For those who are unaware, the American Legislative Exchange Council (ALEC) is a corporate front group which enables corporate members to help craft “model” legislation which they then give to their allies in state legislatures to put forth as their own.

Essentially, it allows America’s largest corporations to ghostwrite legislation which is later proposed by legislators without the public ever knowing that ALEC had a hand in crafting the bill. They have been linked to many corporations with less-than-admirable intentions, one of the more troubling being Corrections Corporation of America.

A great resource to learn more about the corrupt and deplorable actions of ALEC is ALEC Exposed, a project of the Center for Media and Democracy. They expose ALEC corporations, politicians, state chairmen, who funds ALEC as well as a breakdown of all of the so-called “model bills” they create.

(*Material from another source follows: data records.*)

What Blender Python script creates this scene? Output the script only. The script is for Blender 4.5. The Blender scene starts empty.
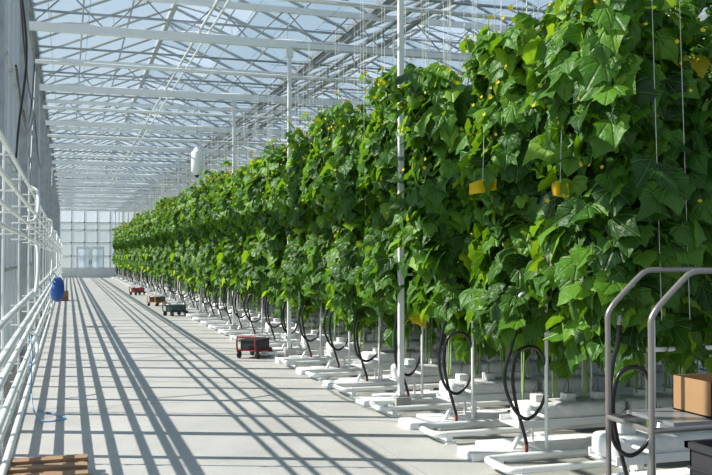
import bpy, math, random
import numpy as np
from mathutils import Vector, Matrix
random.seed(3)
scene = bpy.context.scene
COL = scene.collection

# ------------------------------------------------------------ materials
def mat(name, col, rough=0.6, metal=0.0, noise=None, bump=None, spec=0.5, trans=0.0):
    m = bpy.data.materials.new(name); m.use_nodes = True
    nt = m.node_tree; n = nt.nodes; l = nt.links
    b = n['Principled BSDF']
    b.inputs['Base Color'].default_value = (*col, 1)
    b.inputs['Roughness'].default_value = rough
    b.inputs['Metallic'].default_value = metal
    b.inputs['Specular IOR Level'].default_value = spec
    if noise:
        sc, col2 = noise
        tc = n.new('ShaderNodeTexCoord'); no = n.new('ShaderNodeTexNoise')
        no.inputs['Scale'].default_value = sc; no.inputs['Detail'].default_value = 5
        l.new(tc.outputs['Object'], no.inputs['Vector'])
        r = n.new('ShaderNodeValToRGB')
        r.color_ramp.elements[0].position = .35; r.color_ramp.elements[1].position = .65
        r.color_ramp.elements[0].color = (*col, 1); r.color_ramp.elements[1].color = (*col2, 1)
        l.new(no.outputs['Fac'], r.inputs['Fac']); l.new(r.outputs['Color'], b.inputs['Base Color'])
    if bump:
        sc, st = bump
        tc = n.new('ShaderNodeTexCoord'); no = n.new('ShaderNodeTexNoise')
        no.inputs['Scale'].default_value = sc; no.inputs['Detail'].default_value = 4
        l.new(tc.outputs['Object'], no.inputs['Vector'])
        bm = n.new('ShaderNodeBump'); bm.inputs['Strength'].default_value = st
        bm.inputs['Distance'].default_value = 0.03
        l.new(no.outputs['Fac'], bm.inputs['Height']); l.new(bm.outputs['Normal'], b.inputs['Normal'])
    if trans>0:
        t = n.new('ShaderNodeBsdfTranslucent'); t.inputs[0].default_value=(*col,1)
        ms = n.new('ShaderNodeMixShader'); ms.inputs[0].default_value=trans
        l.new(b.outputs[0],ms.inputs[1]); l.new(t.outputs[0],ms.inputs[2]); l.new(ms.outputs[0],n['Material Output'].inputs[0])
    return m

def glass(name, tint, haze, hazecol):
    m = bpy.data.materials.new(name); m.use_nodes = True
    nt = m.node_tree; n = nt.nodes; l = nt.links
    n.remove(n['Principled BSDF']); out = n['Material Output']
    t = n.new('ShaderNodeBsdfTransparent'); t.inputs[0].default_value = (*tint, 1)
    d = n.new('ShaderNodeBsdfTranslucent'); d.inputs[0].default_value = (*hazecol, 1)
    g = n.new('ShaderNodeBsdfGlossy'); g.inputs['Roughness'].default_value = .05
    m1 = n.new('ShaderNodeMixShader'); m1.inputs[0].default_value = haze
    m2 = n.new('ShaderNodeMixShader'); m2.inputs[0].default_value = 0.05
    l.new(t.outputs[0], m1.inputs[1]); l.new(d.outputs[0], m1.inputs[2])
    l.new(m1.outputs[0], m2.inputs[1]); l.new(g.outputs[0], m2.inputs[2])
    l.new(m2.outputs[0], out.inputs[0])
    return m

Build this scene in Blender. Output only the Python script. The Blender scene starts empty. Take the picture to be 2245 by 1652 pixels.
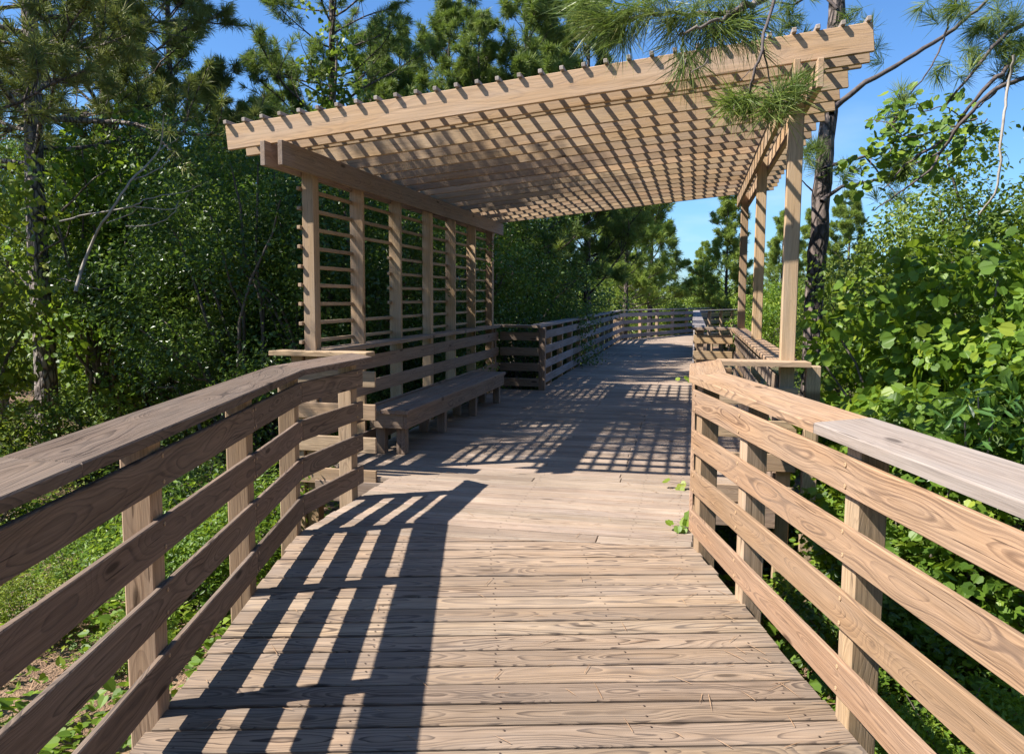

A coalition of citizen groups led by the group Color of Change have begun a campaign to pressure the corporations behind ALEC to quit the group and thus cease providing them with massive funding.

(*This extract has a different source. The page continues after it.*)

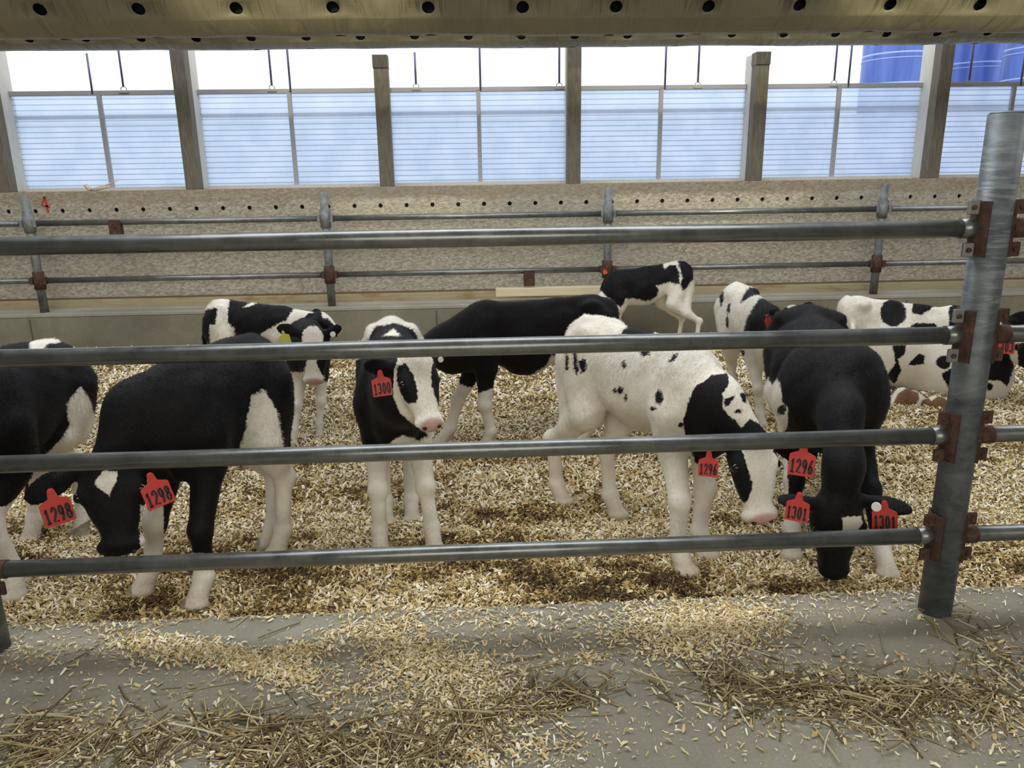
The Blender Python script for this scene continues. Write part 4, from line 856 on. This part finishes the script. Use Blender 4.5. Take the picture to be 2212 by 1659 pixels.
   brown=[[(1958, 838), (1984, 848), (1986, 862), (1965, 895), (1912, 905), (1940, 850)], [(1992, 865), (2005, 858), (2012, 866), (2030, 852), (2055, 872), (2085, 910), (1970, 915)]],
   coat=[('e', 1930, 676, 28, 29), [(1970, 668), (1975, 640), (2010, 640), (2030, 655), (1990, 680), (1972, 677)], [(1962, 708), (1975, 697), (2020, 698), (2028, 710)], [(2050, 705), (2050, 665), (2070, 650), (2125, 655), (2120, 705)], [(1928, 745), (1958, 745), (1955, 765), (1940, 775), (1947, 800), (1932, 830), (1915, 812), (1933, 785)], [(1960, 790), (1985, 763), (1998, 768), (1996, 786)], ('e', 2038, 783, 16, 15), [(2032, 808), (2055, 795), (2075, 800), (2075, 845), (2050, 838)], ('e', 2138, 835, 8, 9),
     [(2125, 705), (2180, 705), (2178, 740), (2180, 770), (2192, 790), (2185, 808), (2176, 835), (2160, 822), (2125, 822)], [(2196, 745), (2260, 730), (2260, 820), (2200, 790)], [(2160, 680), (2230, 688), (2212, 704), (2165, 704)]]),
 dict(label='small black calf with white legs at the back, its rump to the right', res=Fm, R=(1452, 567, 7.12), W=(1332, 586, 7.0), hoof=[(1334, 752), (1352, 744), (1500, 754), (1462, 748)], poll=(1309, 595, 7.25), muz=(1290, 660, 7.4), hn=(-.7, .2, .6), base='w', wid=.95, leg=.85,
   neck=[], nr=.8, ears=[(1, (1304, 612, 7.05))], tags=[('red', (1307, 588, 6.95), 9, '', .3, 0)], tail=[(1487, 580, 7.2), (1486, 605, 7.15), (1475, 622, 7.1)],
   coat=[[(1290, 600), (1300, 570), (1325, 560), (1400, 555), (1434, 555), (1431, 570), (1435, 580), (1445, 572), (1460, 573), (1467, 590), (1468, 612), (1458, 615), (1445, 607), (1440, 612), (1418, 617), (1422, 628), (1417, 640), (1395, 650), (1370, 645), (1352, 645), (1340, 664), (1328, 655), (1310, 640), (1290, 620)], [(1458, 545), (1480, 545), (1500, 570), (1498, 600), (1484, 622), (1475, 626), (1470, 615), (1473, 600), (1468, 580)]]),
]
for c in CALVES: calf(c)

They are arguing that popular consumer corporations should not be backing legislation which, ultimately, is incredibly harmful to the communities which profit off of.

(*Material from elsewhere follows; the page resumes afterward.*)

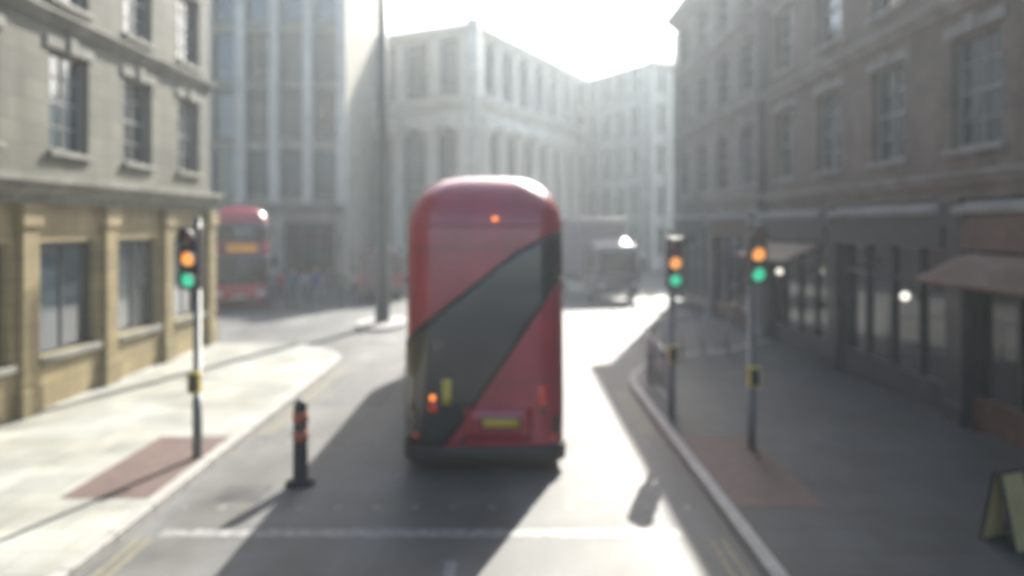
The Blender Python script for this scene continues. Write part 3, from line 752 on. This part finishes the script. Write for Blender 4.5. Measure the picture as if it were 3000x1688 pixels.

Furthermore, they are directly harming their shareholders and employees as well by damaging their communities as well.

The coalition, made up of Color of Change, Rebuild the Dream, Center for Media and Democracy and the Republic Report, along with private individuals, recently wrote to all 20 corporations sitting on ALEC’s board.

They called for all of these corporations to completely end their support for the little-known group and thus better serve the American people and help keep what little shred of democracy we have left intact.

One of those 20 corporations was Kraft Foods Inc., which at first said that they would continue to support Alec. However, Coca-Cola and PepsiCo quickly announced that they would drop their memberships in ALEC.

Zaid Jilani and Lee Fang of the Republic Report actually went to Kraft Foods Inc.’s Washington, D.C. lobby office last week to ask them about the letter. Watch the video below.



Then, late in the day on April 5, 2012, Kraft Foods Inc. put out an email statement saying that they would join Coca-Cola and PepsiCo in leaving ALEC.

We belong to many external groups, including ALEC, a nonprofit, nonpartisan organization that promotes growth and fiscal responsibility…ALEC covers numerous issues but our involvement has been strictly limited to discussions about economic growth and development, transportation and tax policy. We did not participate in meetings or conversations related to other issues … Our membership in ALEC expires this spring and for a number of reasons, including limited resources, we have made the decision not to renew.
Many other prominent corporations have yet to step up and drop their support for ALEC. Some of these include Proctor and Gamble, Johnson & Johnson, Walmart and UPS, to mention just a few.

While these companies have not given any indication that they plan to leave ALEC, I suspect if people keep pushing them as they have, they very well might give in and stop supporting this group that so wildly damages what little democracy we have left in America.